D’abord, le smic, malgré son niveau élevé (l’un des plus élevés au monde, par rapport au salaire médian, avec le Luxembourg et l’Australie), se révèle être un instrument totalement inefficace pour lutter contre la pauvreté et les inégalités. Pour preuve, le taux de pauvreté est resté stable en France depuis le milieu des années 90 malgré la revalorisation importante du smic durant cette période et malgré les multiples coups de pouce accordés par des gouvernements de gauche et de droite aussi généreux qu’irresponsables : depuis 1994, le pouvoir d’achat du smic mensuel net a dépassé celui du salaire médian de près de 20 %.

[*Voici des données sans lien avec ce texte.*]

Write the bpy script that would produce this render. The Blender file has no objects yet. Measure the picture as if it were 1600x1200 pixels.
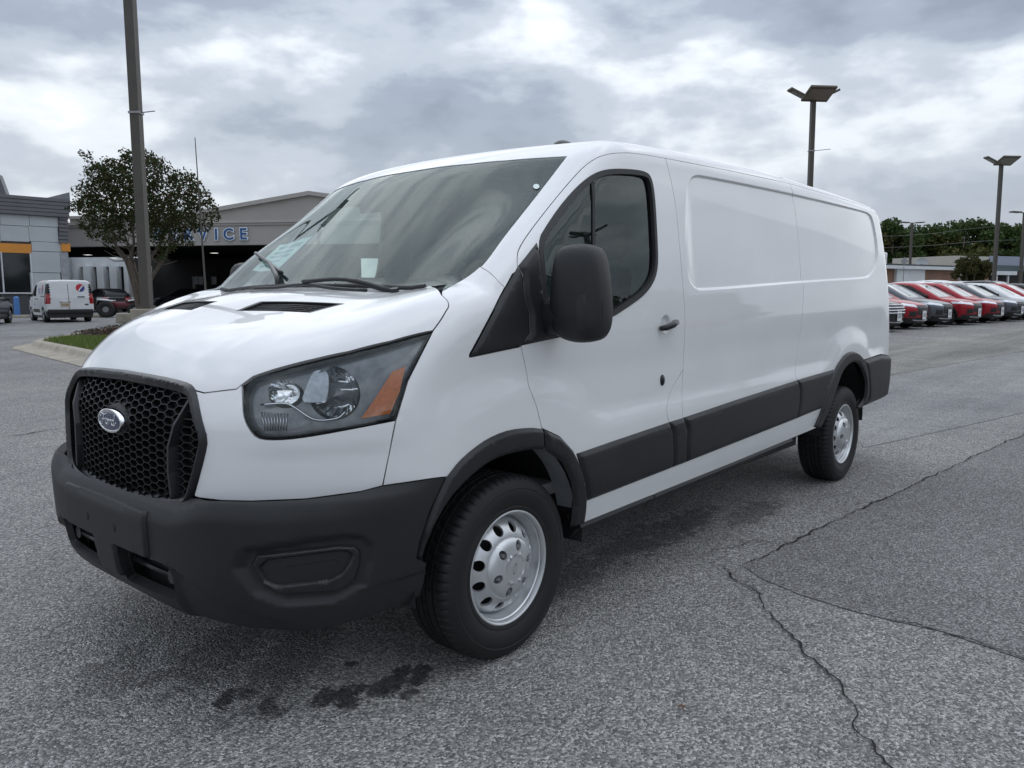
import bpy, bmesh, math, random
import numpy as np
from mathutils import Vector, Matrix
from mathutils.geometry import delaunay_2d_cdt
SC = bpy.context.scene
COL = SC.collection
rnd = random.Random(7)
nrs = np.random.RandomState(5)

# ------------------------------------------------------------------ camera
CAM = np.array([-2.177, -2.886, 1.373])
YAW, PITCH, ROLL, FPX = 0.8585, 0.1122, -0.0041, 1230.0
_f = np.array([math.sin(YAW)*math.cos(PITCH), math.cos(YAW)*math.cos(PITCH), -math.sin(PITCH)])
_r = np.array([math.cos(YAW), -math.sin(YAW), 0.0]); _u = np.cross(_r, _f)
RGT = _r*math.cos(ROLL)+_u*math.sin(ROLL); UPV = -_r*math.sin(ROLL)+_u*math.cos(ROLL); FWD = _f
cd = bpy.data.cameras.new("camera"); cam = bpy.data.objects.new("camera", cd); COL.objects.link(cam)
cd.sensor_width = 36.0; cd.sensor_fit = 'HORIZONTAL'; cd.lens = FPX/1600*36.0; cd.clip_start = 0.05; cd.clip_end = 3000
M = Matrix.Identity(4)
for i in range(3):
    M[i][0] = RGT[i]; M[i][1] = UPV[i]; M[i][2] = -FWD[i]; M[i][3] = CAM[i]
cam.matrix_world = M
SC.camera = cam

# ------------------------------------------------------------------ light, sky, exposure
SUN_AZ, SUN_EL = YAW+math.radians(18), math.radians(52)     # azimuth from +Y towards +X: bright cloud ahead of the camera
SUN_STRENGTH, SUN_ANGLE = 0.55, math.radians(110)
SKY_GAIN, OVERHEAD, EXPOSURE = 0.83, 1.5, 0.47
sd = bpy.data.lights.new("sun", 'SUN'); sun = bpy.data.objects.new("sun", sd); COL.objects.link(sun)
sd.energy = SUN_STRENGTH; sd.angle = SUN_ANGLE; sd.color = (1.0, 0.975, 0.94)
sdir = Vector((math.sin(SUN_AZ)*math.cos(SUN_EL), math.cos(SUN_AZ)*math.cos(SUN_EL), math.sin(SUN_EL)))
sun.rotation_euler = sdir.to_track_quat('Z', 'Y').to_euler()
SC.view_settings.view_transform = 'Standard'; SC.view_settings.look = 'None'
SC.view_settings.exposure = EXPOSURE; SC.view_settings.gamma = 1.0
SC.view_settings.use_curve_mapping = False
SC.cycles.max_bounces = 10; SC.cycles.transparent_max_bounces = 16; SC.cycles.glossy_bounces = 5
SC.cycles.sample_clamp_indirect = 6.0

W = bpy.data.worlds.new("World"); SC.world = W; W.use_nodes = True
nt = W.node_tree; N = nt.nodes; L = nt.links
for n in list(N): N.remove(n)
def wn(t, **k):
    n = N.new(t)
    for a, b in k.items(): setattr(n, a, b)
    return n
out = wn('ShaderNodeOutputWorld'); sky = wn('ShaderNodeTexSky', sky_type='NISHITA', sun_disc=False)
sky.sun_elevation = SUN_EL; sky.sun_rotation = SUN_AZ
bg1 = wn('ShaderNodeBackground'); bg1.inputs['Strength'].default_value = 0.07; L.new(sky.outputs[0], bg1.inputs[0])
tc = wn('ShaderNodeTexCoord'); sep = wn('ShaderNodeSeparateXYZ'); L.new(tc.outputs['Generated'], sep.inputs[0])
def mth(op, a, b=None, c=None, clamp=False):
    n = wn('ShaderNodeMath', operation=op, use_clamp=clamp)
    for i, v in enumerate((a, b, c)):
        if v is None: continue
        if isinstance(v, (int, float)): n.inputs[i].default_value = v
        else: L.new(v, n.inputs[i])
    return n.outputs[0]
zc = mth('MAXIMUM', sep.outputs[2], 0.0)
den = mth('ADD', mth('MULTIPLY', zc, .55), 0.80)
comb = wn('ShaderNodeCombineXYZ'); L.new(mth('DIVIDE', sep.outputs[0], den), comb.inputs[0]); L.new(mth('DIVIDE', sep.outputs[1], den), comb.inputs[1]); L.new(mth('MULTIPLY', zc, 2.3), comb.inputs[2])
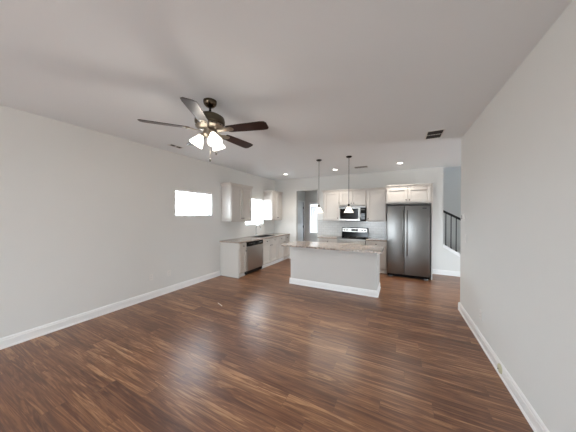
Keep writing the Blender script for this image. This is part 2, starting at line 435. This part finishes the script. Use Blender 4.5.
def blind(label, c, wd, z0, z1, rz, pitch=.046, tilt=18, drop=1.0, group=None):
    t = thing('window_blind', label, 'blind', (c[0], c[1], z0), rz, group)
    h = z1-z0; wd = wd-.012
    MB().box(-wd/2, wd/2, .012, .068, h-.052, h-.001, .004).build('head_rail', VINYL, t)
    bot = h*(1-drop)+.004
    MB().box(-wd/2, wd/2, .022, .062, bot, bot+.022, .004).build('bottom_rail', VINYL, t)
    m = MB(); z = bot+.05; ca, sa = math.cos(math.radians(tilt)), math.sin(math.radians(tilt))
    while z < h-.07:
        hw = .024
        p = [(-wd/2, .042-hw*ca, z-hw*sa), (-wd/2, .042, z+.003), (-wd/2, .042+hw*ca, z+hw*sa), (-wd/2, .042+hw*ca, z+hw*sa+.0025), (-wd/2, .042, z+.0055), (-wd/2, .042-hw*ca, z-hw*sa+.0025)]
        m.prism(p, (wd, 0, 0)); z += pitch
    m.build('slats', SLAT, t)
    for x in (-wd*.36, wd*.36):
        MB().box(x-.0025, x+.0025, .0165, .0185, bot+.02, h-.05).box(x-.0025, x+.0025, .0655, .0675, bot+.02, h-.05).box(x-.0025, x+.0025, .0165, .0675, bot+.02, bot+.023).build('ladder_cord', VINYL, t)
    MB().tube([(-wd*.43, .008, h-.05), (-wd*.43, .006, h-.05-min(.45, h*.7))], .004, 8).build('tilt_wand', VINYL, t)
    return t
yc = (W1[0]+W1[1])/2
window('window_1', 'small wide window high on the left wall', (XL, yc), W1[1]-W1[0], W1[2], W1[3], PI/2, mid=False)
blind('white slat blind in the small wide window on the left wall', (XL, yc), W1[1]-W1[0], W1[2], W1[3], PI/2, tilt=14)
yc = (W2[0]+W2[1])/2
window('window_2', 'window above the kitchen sink', (XL, yc), W2[1]-W2[0], W2[2], W2[3], PI/2)
blind('white slat blind over the kitchen sink between two upper cabinets', (XL, yc), W2[1]-W2[0], W2[2], W2[3], PI/2, tilt=14)
xc = (HW[0]+HW[1])/2
window('window_3', 'tall bright window at the end of the hall', (xc, HB), HW[1]-HW[0], HW[2], HW[3], 0)
blind('white slat blind in the tall window at the end of the hall', (xc, HB), HW[1]-HW[0], HW[2], HW[3], 0, tilt=74)
# white casing of the hall window
m = MB()
m.box(HW[0]-.06, HW[0], HB-.014, HB, HW[2]-.06, HW[3]+.06, .003).box(HW[1], HW[1]+.06, HB-.014, HB, HW[2]-.06, HW[3]+.06, .003)
m.box(HW[0], HW[1], HB-.014, HB, HW[3], HW[3]+.06, .003).box(HW[0]-.07, HW[1]+.07, HB-.03, HB, HW[2]-.03, HW[2], .003)
struct(m.build('trim_2', TRIM))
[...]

L’explication de cette inefficacité est quant à elle toute simple. C’est la situation face à l’emploi (le fait d’avoir ou non un job, le fait de travailler à temps plein ou pas) qui détermine la pauvreté et le niveau des inégalités, pas du tout le montant du salaire horaire minimum. Les hausses du smic améliorent certes les revenus des personnes qui ont un emploi, mais pas de celles qui n’en ont pas et qui se trouvent tout en bas de l’échelle sociale. Ce n’est d’ailleurs pas un hasard si les quatre pays de l’Union européenne les moins inégalitaires, la Finlande, le Danemark, la Suède et l’Italie, n’ont pas de salaire minimum légal. On arrive donc au paradoxe suivant : les inégalités de revenu sont plus grandes là où le salaire minimum est élevé, elles sont moindres dans les pays où il est faible ou n’existe pas.

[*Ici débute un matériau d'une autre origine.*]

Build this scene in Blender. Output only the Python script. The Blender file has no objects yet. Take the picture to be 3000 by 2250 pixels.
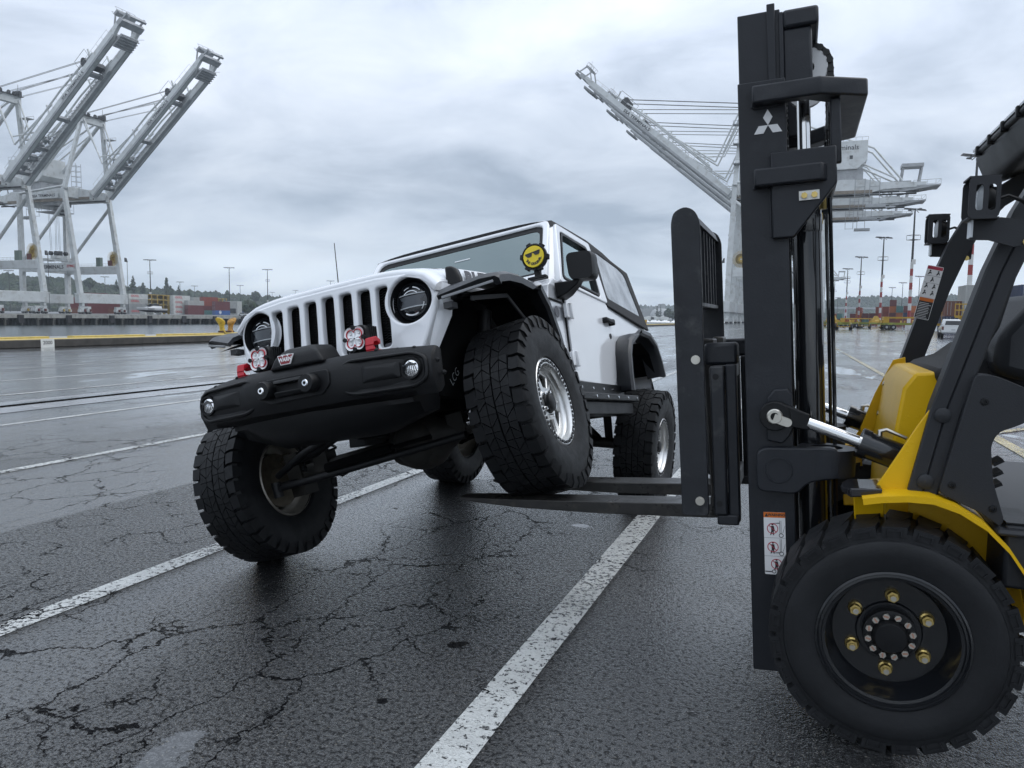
import bpy, math, random
from math import sin, cos, pi, radians as rad, sqrt, atan2
from mathutils import Vector as V, Matrix as M, noise as mnoise
random.seed(7)
SC = bpy.context.scene
COL = SC.collection
# ------------------------------------------------------------------ camera
H, PITCH, ROLL = 1.507, rad(4.993), rad(.778)
fwd = V((0, cos(PITCH), -sin(PITCH)))
dwn = fwd.cross(V((1, 0, 0)))
rgt = cos(ROLL) * V((1, 0, 0)) - sin(ROLL) * dwn
dwn = sin(ROLL) * V((1, 0, 0)) + cos(ROLL) * dwn
cd = bpy.data.cameras.new('camera')
cam = bpy.data.objects.new('camera', cd)
COL.objects.link(cam)
cm = M((rgt, -dwn, -fwd)).transposed().to_4x4()
cm.translation = V((0, 0, H))
cam.matrix_world = cm
cd.lens = 36 * 2253 / 3000
cd.sensor_width = 36
cd.clip_start = .05
cd.clip_end = 12000
SC.camera = cam
# ------------------------------------------------------------------ light
SC.view_settings.view_transform = 'Standard'
SC.view_settings.look = 'None'
SC.view_settings.exposure = 0
SC.view_settings.gamma = 1
SC.view_settings.use_curve_mapping = False
SUN_EL, SUN_AZ = rad(52), rad(70)
W = bpy.data.worlds.new('World')
SC.world = W
W.use_nodes = True


def build_world():
    nt = W.node_tree
    N, L = nt.nodes, nt.links
    N.clear()
    def nd(t, **k):
        n = N.new(t)
        for a, b in k.items():
            setattr(n, a, b)
        return n
    def mth(op, a, b=None, c=None):
        n = nd('ShaderNodeMath', operation=op)
        for i, x in enumerate((a, b, c)):
            if x is None:
                continue
            if hasattr(x, 'links'):
                L.new(x, n.inputs[i])
            else:
                n.inputs[i].default_value = x
        return n.outputs[0]
    sky = nd('ShaderNodeTexSky')
    sky.sky_type = 'NISHITA'
    sky.sun_disc = False
    sky.sun_elevation = SUN_EL
    sky.sun_rotation = SUN_AZ
    tc = nd('ShaderNodeTexCoord')
    sp = nd('ShaderNodeSeparateXYZ')
    L.new(tc.outputs['Generated'], sp.inputs[0])
    z = mth('MAXIMUM', sp.outputs[2], 0.0)
    k = mth('ADD', z, .30)
    cx = mth('DIVIDE', sp.outputs[0], k)
    cy = mth('DIVIDE', sp.outputs[1], k)
    cb = nd('ShaderNodeCombineXYZ')
    L.new(cx, cb.inputs[0])
    L.new(cy, cb.inputs[1])
    def fbm(scale, det, off, rough=.55, dist=.0):
        mp = nd('ShaderNodeMapping')
        mp.inputs['Location'].default_value = off
        mp.inputs['Scale'].default_value = (scale, scale * 1.25, 1)
        L.new(cb.outputs[0], mp.inputs[0])
        n = nd('ShaderNodeTexNoise')
        n.inputs['Scale'].default_value = 1
        n.inputs['Detail'].default_value = det
        n.inputs['Roughness'].default_value = rough
        n.inputs['Distortion'].default_value = dist
        L.new(mp.outputs[0], n.inputs['Vector'])
        return n.outputs[0]
    big = fbm(.75, 3, (3.1, 7.7, 0), .5, .3)
    med = fbm(2.6, 7, (11.3, 2.2, 0), .56, .35)
    s = mth('ADD', mth('MULTIPLY', big, .62), mth('MULTIPLY', med, .38))
    ramp = nd('ShaderNodeValToRGB')
    e = ramp.color_ramp.elements
    e[0].position, e[0].color = .39, (.48, .57, .70, 1)
    e[1].position, e[1].color = .64, (1.0, 1.075, 1.18, 1)
    a = e.new(.5); a.color = (.76, .85, .985, 1)
    L.new(s, ramp.inputs[0])
    # brightness of an overcast sky by height: pale strip under the cloud edge, grey base, brighter overhead
    vr = nd('ShaderNodeValToRGB')
    e = vr.color_ramp.elements
    e[0].position, e[0].color = 0, (1.32, 1.30, 1.24, 1)
    e[1].position, e[1].color = 1, (1.65, 1.65, 1.65, 1)
    for p, c in ((.05, (1.22, 1.23, 1.2)), (.085, (.86, .885, .90)), (.17, (.86, .87, .88)), (.30, (1.06, 1.06, 1.07)), (.45, (1.25, 1.24, 1.23))):
        q = e.new(p); q.color = (*c, 1)
    # wobble the strip edge with the cloud noise
    zz = mth('ADD', z, mth('MULTIPLY', mth('SUBTRACT', med, .5), .10))
    L.new(mth('MAXIMUM', zz, 0.0), vr.inputs[0])
    mul = nd('ShaderNodeMixRGB', blend_type='MULTIPLY')
    mul.inputs[0].default_value = 1
    L.new(ramp.outputs[0], mul.inputs[1])
    L.new(vr.outputs[0], mul.inputs[2])
    ten = nd('ShaderNodeMixRGB', blend_type='MULTIPLY')
    ten.inputs[0].default_value = 1
    ten.inputs[2].default_value = (10, 10, 10, 1)
    L.new(mul.outputs[0], ten.inputs[1])
    mix = nd('ShaderNodeMixRGB')
    mix.inputs[0].default_value = .95
    L.new(sky.outputs[0], mix.inputs[1])
    L.new(ten.outputs[0], mix.inputs[2])
    bg = nd('ShaderNodeBackground')
    bg.inputs[1].default_value = .1
    L.new(mix.outputs[0], bg.inputs[0])
    out = nd('ShaderNodeOutputWorld')
    L.new(bg.outputs[0], out.inputs[0])


build_world()
sl = bpy.data.lights.new('sun', 'SUN')
sl.energy = .8
sl.angle = rad(50)
sl.color = (1, .97, .93)
sun = bpy.data.objects.new('sun', sl)
COL.objects.link(sun)
sdir = V((sin(SUN_AZ) * cos(SUN_EL), cos(SUN_AZ) * cos(SUN_EL), sin(SUN_EL)))
sun.rotation_euler = (-sdir).to_track_quat('-Z', 'Y').to_euler()

# ------------------------------------------------------------------ materials
MATS = {}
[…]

Autre inconvénient majeur du salaire minimum généralisé : son augmentation présente des effets négatifs sur le marché de l’emploi… sauf quand il est très bas ! Sur 100 cas qu’ils ont étudiés dans toutes les régions du monde, les économistes américains David Neumark et William Wascher n’en ont trouvé que 8 où une hausse du salaire minimum avait un impact positif sur l’emploi. Au-delà de ses conséquences nocives pour la compétitivité globale des économies, ils ont constaté qu’elle avait partout des effets extrêmement négatifs pour l’accès à l’emploi des personnes les moins qualifiées et les plus fragiles, en particulier les jeunes et les mères célibataires. C’est le cas en France, où le smic fonctionne comme une formidable machine à fabriquer du chômage et à exclure les jeunes du marché du travail. Il est l’exemple même de l’idée économique pétrie de bonnes intentions morales qui arrive au résultat inverse du but souhaité et aggrave en réalité les maux qu’elle prétend vaincre.

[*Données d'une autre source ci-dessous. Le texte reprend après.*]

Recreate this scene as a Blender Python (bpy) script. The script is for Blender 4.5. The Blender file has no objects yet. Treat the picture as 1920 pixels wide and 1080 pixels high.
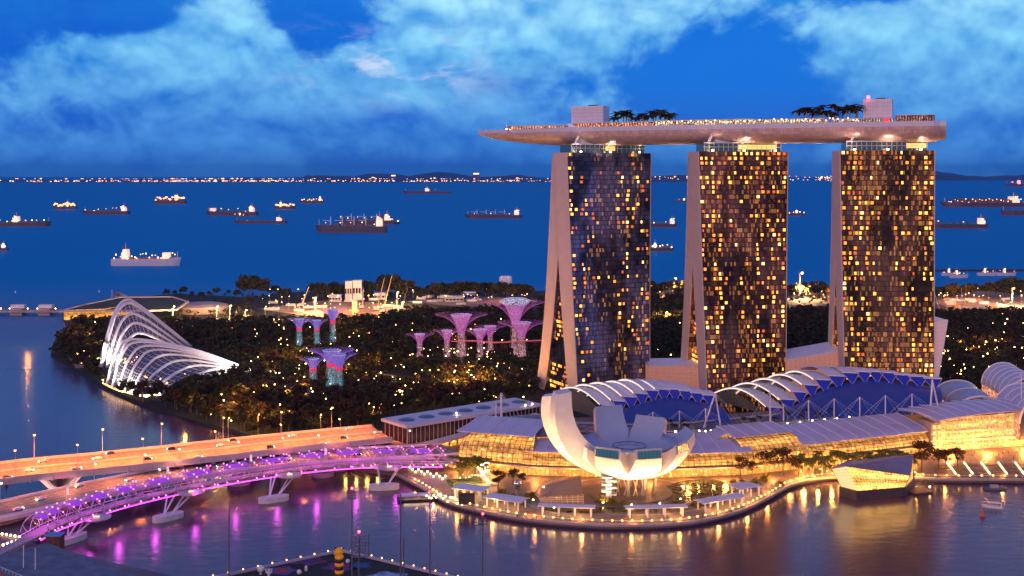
import bpy, math, random
from mathutils import Vector, noise as mnoise
import numpy as np
random.seed(7)
R = math.radians
S = bpy.context.scene
COL = S.collection
# ------------------------------------------------------------------ camera
H = 167.0            # eye height above the water
F = 2200.0           # focal length in pixels of a 1920 wide frame
HY = 326.0           # row of the horizon in that frame
cd = bpy.data.cameras.new('camera')
cam = bpy.data.objects.new('camera', cd)
COL.objects.link(cam)
cam.location = (0, 0, H)
cam.rotation_euler = (R(90), 0, 0)
cd.sensor_width = 36
cd.lens = 36 * F / 1920
cd.shift_y = -(540 - HY) / 1920
cd.clip_start = 1
cd.clip_end = 120000
S.camera = cam
S.render.resolution_x, S.render.resolution_y = 1024, 576
S.view_settings.view_transform = 'Standard'
S.view_settings.look = 'None'
S.view_settings.exposure = 0.1
S.view_settings.gamma = 1.0
S.render.engine = 'CYCLES'
S.cycles.use_denoising = True
S.cycles.max_bounces = 6
S.cycles.transparent_max_bounces = 12
S.cycles.sample_clamp_indirect = 6
S.cycles.use_light_tree = True

def G(px, py, z=0.0):
    'point of the plane z seen at a place of the 1920 wide frame: used to survey the site'
    d = (H - z) * F / (py - HY)
    return Vector(((px - 960) / F * d, d, z))
def Q(px, py, d):
    return Vector(((px - 960) / F * d, d, H - (py - HY) * d / F))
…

Pour finir, le smic pourrit littéralement les relations sociales. En décidant de façon autoritaire, contraignante et uniforme, sans aucune distinction liée à l’âge ou à la profession, le niveau de rémunération de plus d’un tiers des salariés français (35 % des salaires sont référencés directement ou indirectement sur le smic), l’État se substitue aux partenaires sociaux dans l’une de leurs missions essentielles. Le rôle des syndicats se trouve réduit à celui de simple chambre d’enregistrement. De façon amusante et sans doute pas fortuite, on constate d’ailleurs en Europe que depuis le début des années 70 c’est dans les pays où le salaire minimum a le plus augmenté que le taux de syndicalisation a le plus diminué. Comme en France. Au contraire, il a augmenté en Suède, en Finlande, en Norvège et au Danemark, où les syndicats sont farouchement hostiles à l’introduction d’un salaire minimum. Cette opposition des pays scandinaves devrait faire réfléchir tous ceux qui en France restent persuadés que l’instauration d’un smic représente un pas en avant décisif vers la modernité sociale, une passerelle magique vers une société plus juste, plus protectrice et plus prospère. Quand on sait que le Maroc ou la Turquie disposent d’un salaire minimum généralisé, mais pas la Norvège, on comprend mieux ce que cette vision a d’erroné.

Les socialistes français peuvent en tout cas remercier leurs camarades sociaux-démocrates allemands. Grâce à eux, grâce à l’instauration d’un salaire minimum généralisé, l’Allemagne risque de devenir rapidement moins compétitive, de connaître une remontée du chômage (1 million d’emplois pourraient être détruits, selon certaines estimations) et elle devrait voir son dialogue social, considéré comme exemplaire, progressivement se dégrader. Grâce à cet affaiblissement programmé de l’économie allemande, les performances de la France apparaîtront, en comparaison, un peu moins mauvaises.